The Integration: Being First, Always

Let me bring this back to where we started.

Most people approach transformation backward:

"When I have more money, I'll do what I love, and then I'll be happy."

"When I have success, I'll do bold things, and then I'll be confident."

But it never works that way. It can't.

Because your external reality is a reflection of your internal state. Change happens from the inside out, never the reverse.

You must become the person operating at 10X before you have the results of 10X.

Not fake it. Not pretend. But genuinely embody the identity—the thoughts, beliefs, behaviors, and decisions—of that person.

The external world has no choice but to reorganize around your new internal reality. That's not magical thinking. That's how transformation actually works.

So the question isn't: "How do I get to 10X?"

The question is: "Who do I need to become to make 10X inevitable?"

Answer that. Make the uncomfortable decisions. Pay the taxes. Let go of what needs to be released.

And watch reality bend to match your new identity.

What I'm Asking You to Consider

Before you move on from this letter, I want to leave you with something to sit with:

Where in your life are you trying to optimize when you actually need to transform?

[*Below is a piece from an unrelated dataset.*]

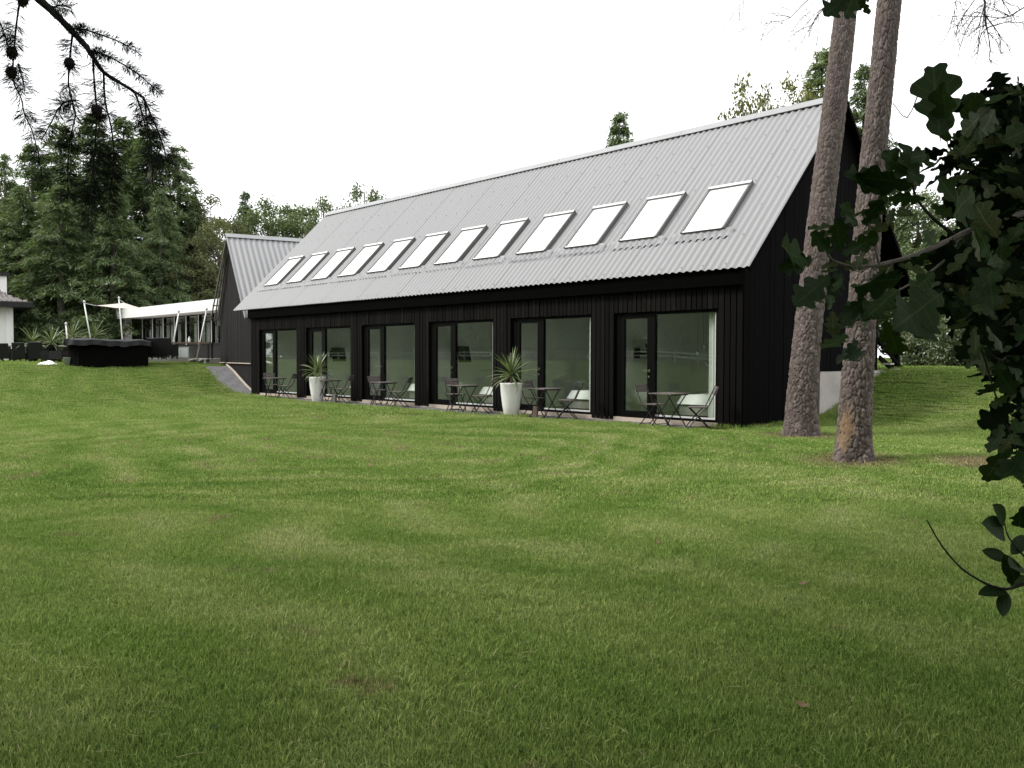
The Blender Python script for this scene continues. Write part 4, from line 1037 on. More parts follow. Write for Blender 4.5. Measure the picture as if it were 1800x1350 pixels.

Where are you making incremental improvements to a game you've already outgrown?

Where are you staying small—not because you lack capacity, but because expansion requires you to become someone you're not sure you're ready to be?

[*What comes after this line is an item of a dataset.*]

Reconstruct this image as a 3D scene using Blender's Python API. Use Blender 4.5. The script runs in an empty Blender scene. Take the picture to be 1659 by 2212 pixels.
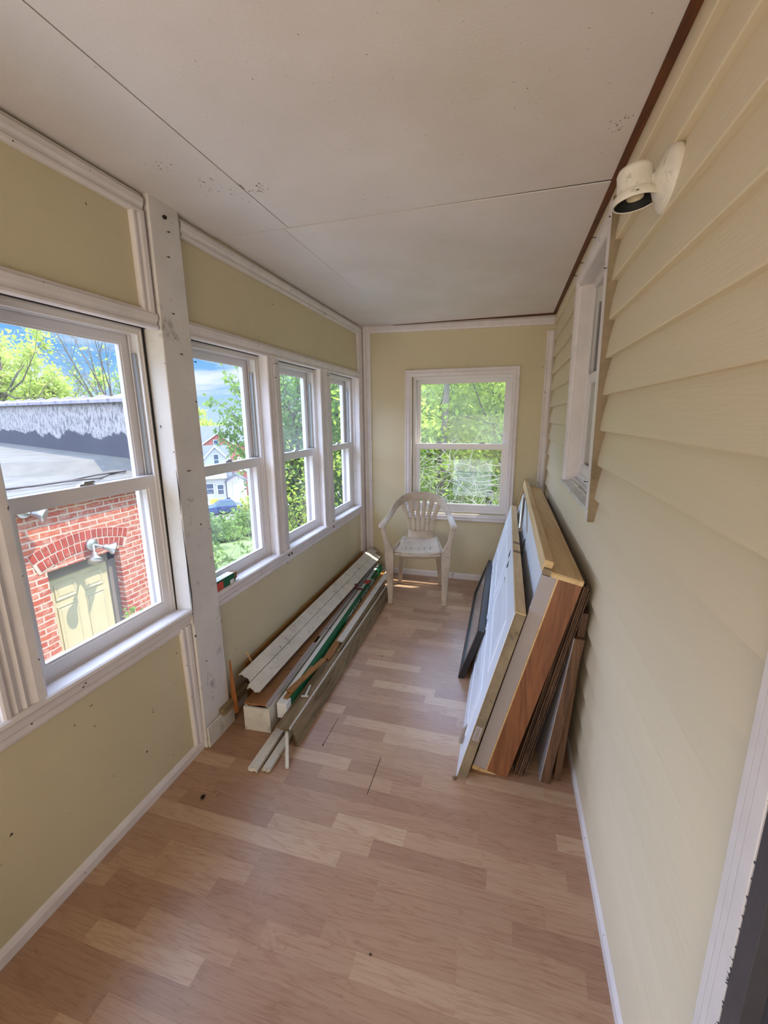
import bpy, math, random
import numpy as np
from mathutils import Vector, Matrix

# ------------------------------------------------------------------ camera, world, sun, exposure
SC = bpy.context.scene
COL = SC.collection
R_ = Vector((0.96169063, 0.27398135, -0.00923857)); U_ = Vector((-0.05098186, 0.21185871, 0.97596964)); F_ = Vector((-0.26935475, 0.93810986, -0.21771062))
cd = bpy.data.cameras.new('camera'); cam = bpy.data.objects.new('camera', cd); COL.objects.link(cam)
cam.matrix_world = Matrix(((R_.x, U_.x, -F_.x, 0), (R_.y, U_.y, -F_.y, 0), (R_.z, U_.z, -F_.z, 1.5), (0, 0, 0, 1)))
cd.sensor_fit = 'VERTICAL'; cd.sensor_height = 24.0; cd.lens = 917.0 / 2212 * 24.0; cd.clip_start = 0.02; cd.clip_end = 500
SC.camera = cam
SC.view_settings.view_transform = 'Standard'; SC.view_settings.look = 'None'
SC.view_settings.gamma = 1.0; SC.view_settings.use_curve_mapping = False
SC.view_settings.exposure = 0.9

def sock(n, k): return n.outputs[k]
class NT:
    def __init__(s, tree): s.t = tree; s.n = tree.nodes; s.l = tree.links
    def add(s, typ, **kw):
        n = s.n.new(typ)
        for k, v in kw.items():
            if k.startswith('i_'):
                key = k[2:]; key = int(key) if key.isdigit() else key.replace('_', ' ')
                s.put(n.inputs[key], v)
            else: setattr(n, k, v)
        return n
    def put(s, inp, v):
        if isinstance(v, bpy.types.NodeSocket): s.l.new(v, inp)
        else: inp.default_value = v
    def math(s, op, a, b=0.0, c=0.0):
        n = s.n.new('ShaderNodeMath'); n.operation = op
        s.put(n.inputs[0], a); s.put(n.inputs[1], b); s.put(n.inputs[2], c); return n.outputs[0]
    def mix(s, f, a, b, blend='MIX'):
        n = s.n.new('ShaderNodeMix'); n.data_type = 'RGBA'; n.blend_type = blend
        s.put(n.inputs[0], f); s.put(n.inputs[6], a); s.put(n.inputs[7], b); return n.outputs[2]
    def ramp(s, f, stops):
        n = s.n.new('ShaderNodeValToRGB'); e = n.color_ramp.elements
        while len(e) < len(stops): e.new(0.5)
        for q, (p, c) in zip(e, stops): q.position = p; q.color = c if len(c) == 4 else (*c, 1)
        s.put(n.inputs[0], f); return n.outputs[0]
def lin(r, g, b):
    f = lambda c: (c / 255 / 12.92) if c <= 10 else ((c / 255 + .055) / 1.055) ** 2.4
    return (f(r), f(g), f(b), 1.0)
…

What would your 10X version look like? How would they think? How would they move through the world?

And here's the harder question: What are you willing to lose to become that person?

What comfort? What approval? What version of yourself that people have grown attached to?

These aren't easy questions. They're not supposed to be.

But sitting with them—really sitting with them, not rushing to answers—is how transformation begins.

A Final Thought on Enthusiasm

If you're reading this in a difficult period—in the valley before the leap, having lost your thread, wondering if any of it matters—let me offer this:

Your enthusiasm hasn't disappeared. It's still there, buried under fear and expectation and the weight of trying to control outcomes.

It returns the moment you remember why you started. The moment you create for the joy of it, not for validation. The moment you reconnect with the deep YES that brought you here.

That enthusiasm is yours. It doesn't depend on results. It's the most precious thing you possess.

Build a life that protects it. Create space to recharge. Step back when needed. Let yourself integrate between leaps.

The transformation is happening. Trust the process. Trust yourself.

And never, ever lose your thread.

Until next time,

Johann

P.S. — I'm genuinely curious: If you projected yourself into your 10X version—the one full of enthusiasm, operating from a completely different identity—what's the first thing that would change? What's the decision you've been avoiding that 10X you would make immediately? Hit reply and tell me. I read everything, and sometimes naming the thing out loud to another human is what gives us permission to finally do it.

Reflection Questions to Carry With You

Take these questions into your week. Don't rush to answer them. Let them work on you:

On Identity:

  • Who is the version of you operating at 10X? What do they believe about themselves?

  • What identity are you attached to that's keeping you stuck?

On Behavior:

  • How does your 10X self make decisions? What do they say no to?

  • What uncomfortable decision have you been avoiding for months (or years)?

On Resources:

  • What does your 10X self possess that you don't yet have?

  • What investment do you need to make now to position for future growth?

On Transformation:

  • What are you willing to lose to become who you need to become?

  • Where are you optimizing when you actually need to transform?

On Enthusiasm:

  • What reconnects you to your deep YES? To the joy of creating?

  • How can you protect that enthusiasm while still moving forward?